Movie Reviews: Up The Yangtze and Mamma Mia
by Luanne Paul King
Directed and written by Chinese-Canadian Yung Chang. 93 minutes. English and Mandarin. DVD to be released November 2008.
This cinematically breathtaking film of the Yangtze River is also an intimate portrait of teenagers whose lives are changed by the giant Three Gorges Dam project in China. Four years in the making, the documentary focuses on Yu Shui, a 16-year-old girl from a peasant family, and Chen Bo Yu, a 19-year-old young man from the newly wealthy middle class. Yu Shui’s parents have no funds for the education she wants; they barely have enough to eat.
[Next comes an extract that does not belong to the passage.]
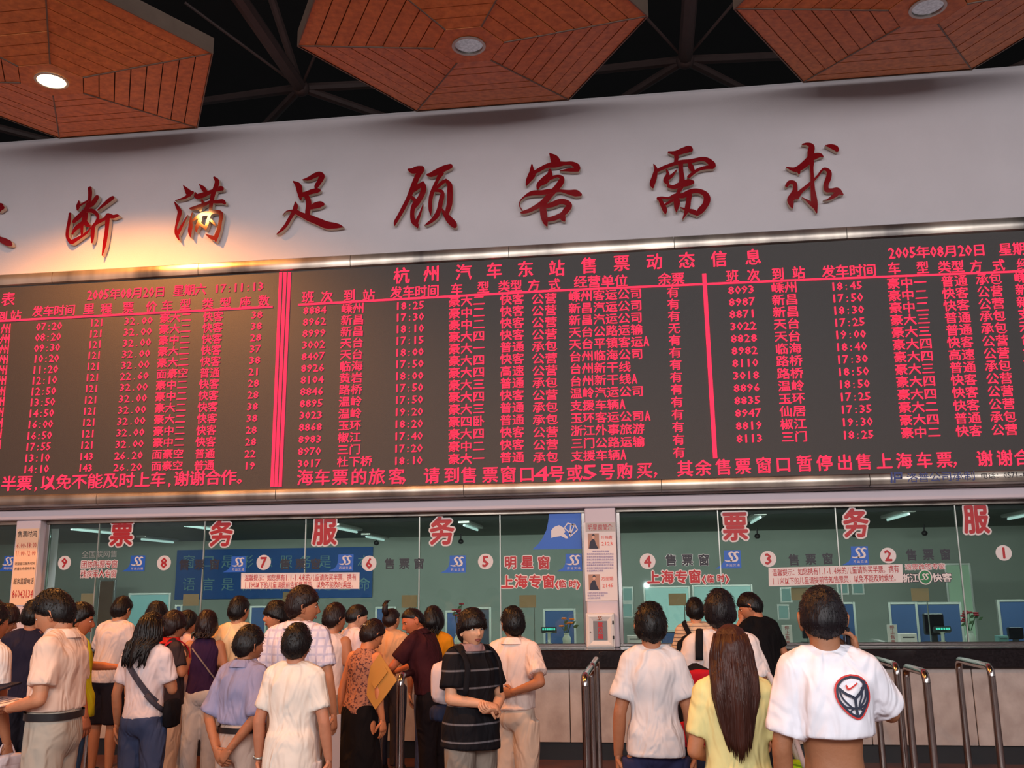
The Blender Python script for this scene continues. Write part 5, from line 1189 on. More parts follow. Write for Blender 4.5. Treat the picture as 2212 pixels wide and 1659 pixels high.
def make_hair(q, place):
    a = q.a; s = q.s; st = a['hair'] if a['hair'] in HAIRLINE else 'short'; hm = hair_mat(a['hcol']); rr = random.Random(100+q.seed)
    f, sd, bk = HAIRLINE[st]; D = HG; yy = D[:, 1]
    thr = np.where(yy > 0, sd+(f-sd)*np.clip(yy, 0, 1)**0.75, sd+(bk-sd)*np.clip(-yy, 0, 1)**0.7)
    thr = thr+.05*wob(D, 7, q.seed)
    amt = sm(-.16, .14, D[:, 2]-thr); th = THICK[st]
    bulk = th*(1+.35*wob(D, 6, q.seed+2)*.5)+.004*wob(D*np.array([1, 1, .4]), 30, q.seed+5)*.5
    if st in ('bob', 'long'): bulk = bulk*(1+.5*sm(.3, -.5, D[:, 2]))
    R_ = HS.copy(); nrm = HS/np.linalg.norm(HS, axis=1, keepdims=True)
    # smooth skull under the hair, no face relief
    R_ = R_+nrm*(bulk*amt**1.4-.006*(1-amt)**2)[:, None]
    R_[:, 1] -= .007*amt*sm(-.1, -.6, D[:, 2])*(D[:, 1] < 0)
    if a['hair'] in ('short', 'fringe', 'bob'): R_[:, 2] += .008*amt*sm(.2, .9, D[:, 2])
    Vh = [place(R_)]; Fh = list(HF); nv = len(R_)
    mb = MB()
    # tufts that break the outline
    n = {'short': 340, 'crop': 420, 'fringe': 360, 'bob': 180, 'long': 90, 'tied': 40, 'thin': 80, 'up': 60, 'spiky': 420}[st]
    if not a['near']: n = int(n*.6)
    if a['hair'] in ('long_straight', 'tied', 'up'): n = 0
    idx = [i for i in range(len(HG)) if amt[i] > .55]
    n = int(n*2.6)
    for _ in range(n):
        i = rr.choice(idx); p = R_[i]; nn = nrm[i]; dn = np.array([rr.uniform(-.4, .4), rr.uniform(-.5, .2), -1.0 if st not in ('spiky', 'short') else rr.uniform(-1.0, .25)])
        if st == 'fringe' and D[i, 1] > .2: dn = np.array([rr.uniform(-.5, .5), .2, -1.2])
        t = dn-nn*np.dot(dn, nn); t /= np.linalg.norm(t)+1e-6; L = rr.uniform(.014, .027)*(1.25 if st == 'spiky' else 1.0)
        lift = {'spiky': .55, 'short': .05, 'crop': .02}.get(st, .03)
        if st == 'crop': L *= .5
        mb.tube([p-nn*.005, p+t*L*.5+nn*L*lift*.6, p+t*L+nn*L*lift], [.0020, .0015, .0002], 3)
    if st in ('bob', 'long') or a['hair'] in ('long_straight', 'long_messy'):
        pass
    def strands(N, zend, spread, wmin, rad, messy=0.0, back=(-.9, .9), yoff=0.0):
        for _ in range(N):
            u = rr.uniform(*back); ang = u*1.75                                  # angle round the back of the head, 0 = straight back
            r0 = np.array([math.sin(ang)*.078, -math.cos(ang)*.098, rr.uniform(-.01, .07)]); w = 1-abs(u)*.25
            ze = zend*rr.uniform(.78, 1.0)*w if messy == 0 else zend*rr.uniform(.55, 1.0)
            pts = [r0*np.array([.93, .93, 1])+[0, 0, .02]]; K = 6
            for k in range(1, K+1):
                t = k/K; z = r0[2]+(ze-r0[2])*t
                fx = (1+.18*math.sin(min(1, t*2.2)*math.pi/2)) if t < .5 else (1.18-(1.18-wmin)*(t-.5)*2)
                x = r0[0]*fx*spread+messy*rr.uniform(-.02, .02)*t; y = r0[1]*(1.10-.10*t)-.012*math.sin(t*3)+yoff*t+messy*rr.uniform(-.012, .012)*t
                if z < -.09: y = min(y, -.140-.022*sm(-.09, -.20, np.array([z]))[0]+.05*abs(u)**2-.012*math.sin(x*60))
                pts.append(np.array([x, min(y, -.045+.02*abs(u)) if t > .35 else y, z]))
            rd = [rad*.8]+[rad*(1-.15*k/K) for k in range(1, K)]+[rad*.12]
            sp = pts; mb.tube(sp, rd, 5)
    h = a['hair']
    if h == 'bob': strands(60, -.135, 1.0, 1.0, .0105, .3)
    if h == 'long': strands(90, -.22, 1.0, 1.0, .0095, .4)
    if h == 'long_straight': strands(260, -.47, 1.10, .72, .0085, 0.0, (-.95, .95))
    if h == 'long_messy': strands(170, -.27, 1.10, 1.0, .0090, 1.0, (-1.0, 1.0))
    if h == 'tied': mb.ell((0, -.118, -.01), (.028, .03, .030), 12, 8); [mb.tube([(rr.uniform(-.02, .02), -.125, -.01), (rr.uniform(-.03, .03), -.150, -.07), (rr.uniform(-.03, .03), -.125, -.16)], [.010, .010, .002], 5) for _ in range(26)]
    if h == 'up': mb.tube([(0, -.085, .06), (.0, -.115, .10), (0, -.110, .155), (0, -.085, .205)], [.030, .034, .028, .004], 10); [mb.tube([(rr.uniform(-.02, .02), -.11, .10), (rr.uniform(-.03, .03), -.12, .16), (rr.uniform(-.035, .035), -.08+rr.uniform(-.02, .02), .21)], [.008, .008, .001], 5) for _ in range(20)]
    if h == 'bun': mb.ell((0, -.10, .05), (.042, .040, .040), 14, 10)
    if len(mb.v):
        Vh.append(place(np.array(mb.v))); Fh += [tuple(i+nv for i in f_) for f_ in mb.f]
    mesh_obj('hair', np.concatenate(Vh)*s, Fh, hm, q.T)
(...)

They tell Yu Shui she must leave to work on a cruise ship that travels the Yangtze. When Yu Shui arrives at the ship with her plastic bag suitcase, she is renamed “Cindy” and is assigned to wash dishes. When Chen Bo Yu is hired, he is renamed “Jerry.” He works “upstairs” and delights in receiving tips from passengers who shower him with $20 bills. Jerry is confident and ambitious. Cindy is shy, homesick, teased for her rural manners and fearful of her unknown future.
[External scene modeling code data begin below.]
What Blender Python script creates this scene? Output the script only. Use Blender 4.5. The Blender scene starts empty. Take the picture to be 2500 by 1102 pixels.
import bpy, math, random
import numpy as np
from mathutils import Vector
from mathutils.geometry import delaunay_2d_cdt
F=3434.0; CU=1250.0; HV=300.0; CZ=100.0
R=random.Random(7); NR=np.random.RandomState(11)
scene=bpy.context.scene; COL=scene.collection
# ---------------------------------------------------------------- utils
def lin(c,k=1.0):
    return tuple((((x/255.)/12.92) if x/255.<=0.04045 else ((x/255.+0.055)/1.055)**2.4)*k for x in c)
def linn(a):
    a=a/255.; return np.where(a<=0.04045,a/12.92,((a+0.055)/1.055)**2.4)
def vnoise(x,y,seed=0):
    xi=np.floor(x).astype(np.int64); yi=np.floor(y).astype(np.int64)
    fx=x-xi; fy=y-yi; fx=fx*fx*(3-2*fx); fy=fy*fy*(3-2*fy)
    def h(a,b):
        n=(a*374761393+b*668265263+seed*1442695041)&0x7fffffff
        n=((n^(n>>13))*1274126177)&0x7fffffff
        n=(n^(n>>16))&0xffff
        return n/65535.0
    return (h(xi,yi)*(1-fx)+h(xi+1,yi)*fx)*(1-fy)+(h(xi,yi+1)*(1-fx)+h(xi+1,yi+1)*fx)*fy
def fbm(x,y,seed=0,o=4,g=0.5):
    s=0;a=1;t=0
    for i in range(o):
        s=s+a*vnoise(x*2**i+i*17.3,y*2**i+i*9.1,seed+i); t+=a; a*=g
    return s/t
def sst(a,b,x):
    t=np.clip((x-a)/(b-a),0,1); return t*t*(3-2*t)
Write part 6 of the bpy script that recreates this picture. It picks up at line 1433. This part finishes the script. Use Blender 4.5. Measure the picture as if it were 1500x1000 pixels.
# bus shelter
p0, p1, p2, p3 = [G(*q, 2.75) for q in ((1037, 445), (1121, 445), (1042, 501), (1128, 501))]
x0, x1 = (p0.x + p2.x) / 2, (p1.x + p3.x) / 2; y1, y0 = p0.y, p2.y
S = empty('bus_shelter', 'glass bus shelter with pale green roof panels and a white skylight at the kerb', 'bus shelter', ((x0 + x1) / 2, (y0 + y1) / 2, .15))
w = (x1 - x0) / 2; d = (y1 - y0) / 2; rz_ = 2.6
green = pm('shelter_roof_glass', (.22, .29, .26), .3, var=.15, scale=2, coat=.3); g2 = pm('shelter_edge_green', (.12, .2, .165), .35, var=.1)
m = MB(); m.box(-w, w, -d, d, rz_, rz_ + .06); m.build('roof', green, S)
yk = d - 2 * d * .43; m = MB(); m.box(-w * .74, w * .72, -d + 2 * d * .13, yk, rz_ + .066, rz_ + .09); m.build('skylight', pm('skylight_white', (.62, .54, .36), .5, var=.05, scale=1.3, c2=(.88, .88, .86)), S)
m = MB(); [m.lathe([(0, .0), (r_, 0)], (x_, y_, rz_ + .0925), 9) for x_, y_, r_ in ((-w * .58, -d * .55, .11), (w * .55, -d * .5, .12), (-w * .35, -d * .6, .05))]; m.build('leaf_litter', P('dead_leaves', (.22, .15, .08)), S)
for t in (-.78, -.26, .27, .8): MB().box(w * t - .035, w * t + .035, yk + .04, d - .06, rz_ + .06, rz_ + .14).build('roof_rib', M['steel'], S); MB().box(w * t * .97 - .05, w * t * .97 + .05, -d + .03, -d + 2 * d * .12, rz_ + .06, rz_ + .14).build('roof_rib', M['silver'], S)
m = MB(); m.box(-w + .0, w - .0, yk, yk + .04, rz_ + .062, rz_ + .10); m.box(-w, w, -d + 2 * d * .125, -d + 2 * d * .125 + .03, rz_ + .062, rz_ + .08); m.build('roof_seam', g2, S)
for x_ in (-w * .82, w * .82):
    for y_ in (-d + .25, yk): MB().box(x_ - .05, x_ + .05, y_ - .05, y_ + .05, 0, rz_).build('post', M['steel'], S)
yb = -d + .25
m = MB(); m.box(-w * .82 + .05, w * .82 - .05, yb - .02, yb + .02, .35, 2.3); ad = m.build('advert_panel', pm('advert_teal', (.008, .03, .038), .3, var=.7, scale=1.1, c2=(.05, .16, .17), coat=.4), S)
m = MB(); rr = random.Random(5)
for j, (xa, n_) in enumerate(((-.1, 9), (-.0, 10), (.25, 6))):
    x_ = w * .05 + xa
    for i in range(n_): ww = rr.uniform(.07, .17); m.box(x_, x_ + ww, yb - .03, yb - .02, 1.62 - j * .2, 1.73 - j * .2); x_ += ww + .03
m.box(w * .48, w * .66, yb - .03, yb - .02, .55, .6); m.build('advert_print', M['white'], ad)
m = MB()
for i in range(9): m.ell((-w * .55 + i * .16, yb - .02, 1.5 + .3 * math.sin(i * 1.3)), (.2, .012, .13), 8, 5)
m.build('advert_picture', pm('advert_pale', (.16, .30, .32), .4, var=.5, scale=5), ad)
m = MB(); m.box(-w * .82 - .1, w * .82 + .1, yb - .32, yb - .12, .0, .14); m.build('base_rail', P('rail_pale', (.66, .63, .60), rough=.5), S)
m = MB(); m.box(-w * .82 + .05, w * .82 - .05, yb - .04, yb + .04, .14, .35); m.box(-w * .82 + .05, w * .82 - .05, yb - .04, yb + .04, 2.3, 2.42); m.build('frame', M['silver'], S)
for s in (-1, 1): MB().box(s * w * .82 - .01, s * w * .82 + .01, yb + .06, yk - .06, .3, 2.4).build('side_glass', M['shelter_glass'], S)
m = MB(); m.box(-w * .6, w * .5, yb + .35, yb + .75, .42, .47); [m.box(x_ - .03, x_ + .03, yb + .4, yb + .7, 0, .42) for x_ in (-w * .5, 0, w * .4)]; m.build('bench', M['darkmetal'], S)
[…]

The cruise gives Western tourists a glimpse of “traditional Chinese life” and a landscape that will be forever altered once the dam is finished. The displacement of millions of residents and the destruction of many ecosystems and cultural landmarks will be inevitable. We see Yu Shui’s father carting off remnants of his home on his back as the water rises. A shopkeeper bundling up his inventory to move from his village declares, “We must sacrifice the little family for the big family,” but he weeps as he says it.
Rated PG-13. 108 minutes.
In March 1975 the Swedish music group ABBA was recording the backing track for their song “Mamma Mia.” Benny Andersson realized that “Mamma Mia” wasn’t working well with just a piano and guitar. Adding other instruments and even vocals didn’t capture “all the whims and harmony parts, riffs and whatnot,” he felt. Then, he spied a marimba sitting in a corner of the studio; he picked it up and started playing it. “It changed the course of the song … made for a really catchy start.”
The song was part of an album but there was no single made of it until RCA, ABBA’s Australian record company, talked the Swedes into allowing a single — a single that did phenomenally well in Australia, and later met with great success in Europe. Today, a third of a century later, “Mamma Mia” is much more than an album track; it’s also a blockbuster musical and a movie.
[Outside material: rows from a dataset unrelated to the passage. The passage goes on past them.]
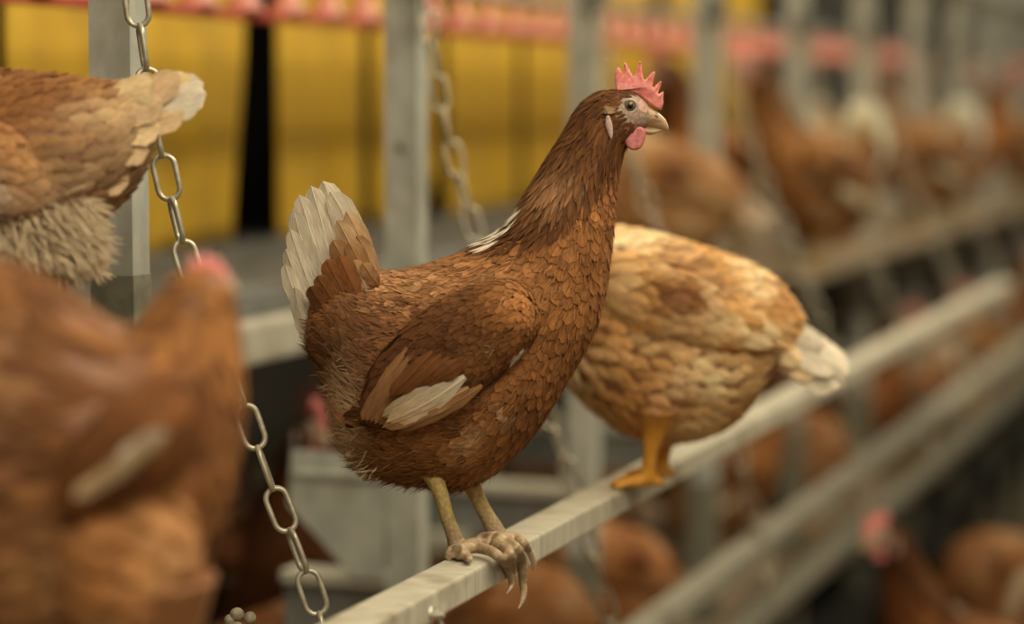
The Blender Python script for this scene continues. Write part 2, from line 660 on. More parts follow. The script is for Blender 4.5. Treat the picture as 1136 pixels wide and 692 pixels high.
def remeshed(name, bm, voxel, colfn, smooth_it=3):
    me = bpy.data.meshes.new(name + '_tmp')
    bmesh.ops.recalc_face_normals(bm, faces=bm.faces)
    bm.to_mesh(me)
    bm.free()
    o = bpy.data.objects.new(name + '_tmp', me)
    COL.objects.link(o)
    r = o.modifiers.new('r', 'REMESH')
    r.mode = 'VOXEL'
    r.voxel_size = voxel
    r.use_smooth_shade = True
    if smooth_it:
        sm = o.modifiers.new('s', 'SMOOTH')
        sm.factor = 0.5
        sm.iterations = smooth_it
    dg = bpy.context.evaluated_depsgraph_get()
    out = bpy.data.meshes.new_from_object(o.evaluated_get(dg))
    bpy.data.objects.remove(o)
    bpy.data.meshes.remove(me)
    out.name = name
    n = len(out.vertices)
    co = np.empty(n * 3)
    out.vertices.foreach_get('co', co)
    co = co.reshape(-1, 3)
    C = colfn(co)
    for a in list(out.color_attributes):
        out.color_attributes.remove(a)
    at = out.color_attributes.new('Col', 'FLOAT_COLOR', 'POINT')
    at.data.foreach_set('color', np.hstack([C, np.ones((n, 1))]).ravel())
    smooth(out)
    out.materials.clear()
    out.materials.append(M_SKIN)
    return out


def fbm(P, f, seed=0):
    """cheap smooth variation for pigment patches"""
    r = np.random.default_rng(seed)
    out = np.zeros(len(P))
    a = 1.0
    for k in range(4):
        d = r.normal(size=(3, 3))
        ph = r.uniform(0, 6, 3)
        q = np.sin(P @ d * f + ph)
        out += a * (q[:, 0] * q[:, 1] + q[:, 2] * .5)
        a *= .55
        f *= 1.9
    return out / 1.6


# ------------------------------------------------------------------ the place
A_POST, A_FRONT, A_BACK = 0.98, 0.640, 0.678      # distances left of the camera
B_PERCH = 0.368                                   # perch top below camera height
YP = [Yof(122, A_POST)]
DYP = (Yof(1, A_POST), 0)
YP = [Yof(p, A_POST) for p in (122, 445, 645)]
STEP = (YP[2] - YP[0]) / 2
YP = [YP[0] + STEP * i for i in range(12)]
Y_END = YP[0] + STEP * 11


def build_setting():
    bm = bmesh.new()
    add_box(bm, -4.5, 4.5, -2.5, 13.0, -0.1, 0.0)
    tag(obj('floor', bm, M_FLOOR), kind='structure')
    bm = bmesh.new()
    add_box(bm, -4.5, 4.5, -2.5, 13.0, 3.1, 3.2)
    tag(obj('ceiling', bm, M_WALL), kind='structure')
    bm = bmesh.new()
    add_box(bm, -4.6, -4.5, -2.5, 13.0, -0.1, 3.2)
    tag(obj('wall_left', bm, M_WALL), kind='structure')
    bm = bmesh.new()
    add_box(bm, -4.6, 4.6, 13.0, 13.1, -0.1, 3.2)
    tag(obj('wall_back', bm, M_WALL), kind='structure')


build_setting()
TOP = 2.2

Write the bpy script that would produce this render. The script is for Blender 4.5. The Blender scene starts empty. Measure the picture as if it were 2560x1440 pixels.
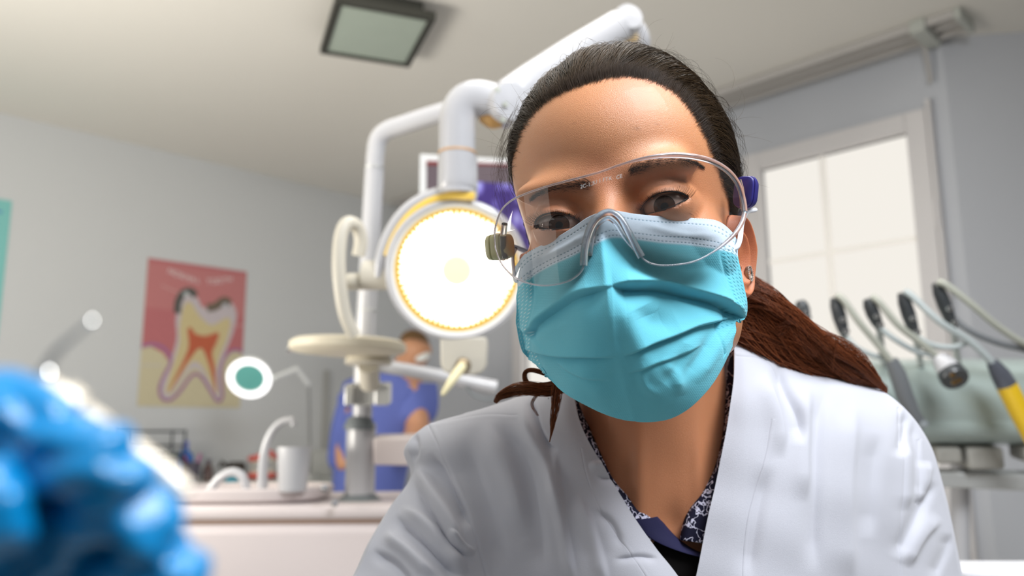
import bpy, bmesh, math, random
import numpy as np
from mathutils import Vector, Matrix
random.seed(7); RNG = np.random.default_rng(7)
C = bpy.context.scene.collection
SC = bpy.context.scene
R = math.radians

# ------------------------------------------------------------------ camera, world, lights
F = 2048.0                                   # focal length in pixels of the 2560 wide frame
PITCH, ROLL, CAMZ = 10.2, -0.38, 1.20
cam_d = bpy.data.cameras.new('camera'); cam = bpy.data.objects.new('camera', cam_d); C.objects.link(cam)
cam_d.sensor_width = 36; cam_d.lens = F/2560*36
cam_d.clip_start = 0.01
MC = Matrix.Translation((0, 0, CAMZ)) @ Matrix.Rotation(R(90+PITCH), 4, 'X') @ Matrix.Rotation(R(ROLL), 4, 'Z')
cam.matrix_world = MC
cam_d.dof.use_dof = True; cam_d.dof.focus_distance = 0.505; cam_d.dof.aperture_fstop = 5.4
SC.camera = cam
SC.view_settings.view_transform = 'Standard'; SC.view_settings.look = 'None'
SC.view_settings.gamma = 1; SC.view_settings.use_curve_mapping = False
SC.view_settings.exposure = 0.0
SC.cycles.max_bounces = 8; SC.cycles.transparent_max_bounces = 16
SC.cycles.caustics_reflective = False; SC.cycles.caustics_refractive = False
SC.cycles.sample_clamp_indirect = 4

world = bpy.data.worlds.new('world'); SC.world = world; world.use_nodes = True
wn = world.node_tree; wt = wn.nodes.new('ShaderNodeTexCoord'); ws = wn.nodes.new('ShaderNodeSeparateXYZ'); wr = wn.nodes.new('ShaderNodeValToRGB')
wr.color_ramp.elements[0].position = .0; wr.color_ramp.elements[0].color = (.12, .11, .10, 1); wr.color_ramp.elements[1].position = .55; wr.color_ramp.elements[1].color = (.95, .975, 1.0, 1)
wn.links.new(wt.outputs['Generated'], ws.inputs[0]); wn.links.new(ws.outputs['Z'], wr.inputs[0]); wn.links.new(wr.outputs[0], wn.nodes['Background'].inputs[0])
wn.nodes['Background'].inputs[1].default_value = 0.62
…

The movie musical Mamma Mia, starring Meryl Streep and other talented actors, dancers and musicians, is mostly a delight, although sometimes “over the top.” It’s the story of a young woman about to get married on a Greek island where her mother lives. She has invited three men who might be her father; she has never met any of them. I especially loved the empathic Greek actors who comment and react emotionally to the twists and turns of the story. The ancient classical Greek chorus returns!